The virt-manager flatpak doesn’t work out of the box, you need to do some setup on the host. At that point you may as well use the deb of virt-manager.
Is there now a flatpak for virt-manager?
I assume its this one: https://flathub.org/apps/org.virt_manager.virt-manager but its unverified and not directly from the actual developers.
Also seems to have way too many permissions. Maybe to work around some problem "flatpak"ing virt-manager?
If you install virt-manager on Debian via apt it will have full system acres and also automatically install and configure libvirt, so this method is preferred.
I would use the native version. For something like this, it makes sense that it should have less restricted/sandboxed access to the underlying system.
virt-manager only requires access to the libvirtd socket, as long as the flatpak.has that as default configuration (which I imagine would be the case), there’s zero difference beteween flatpak and native.
Hmm, wouldn’t the virt manager just be a frontend and communicate with the virtd socket though?
I recommend using a QEMU guest session with libvirt. This works in both versions.
The standard session requires root, and for some reason this means that VMs couls harm your system more or something
Guest sessions are usable within Flatpaks, GNOME boxes has a Flatpak too. Is the virt-manager flatpak from Flathub? Fedora had one before.
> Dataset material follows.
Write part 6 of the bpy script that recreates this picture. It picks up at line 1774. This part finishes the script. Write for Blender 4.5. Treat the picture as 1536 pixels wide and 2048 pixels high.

Pretty cool, on debian you may want to use that to get newer versions. Even though virt-manager is pretty slow in updates
The standard session requires root, and for some reason this means that VMs couls harm your system more or something
VMs don’t have access to the host, so even if the virtual machine emulator Qemu and libvirt require root access, the encapsulated guest virtual machine have no access to the host. They can’t harm your system.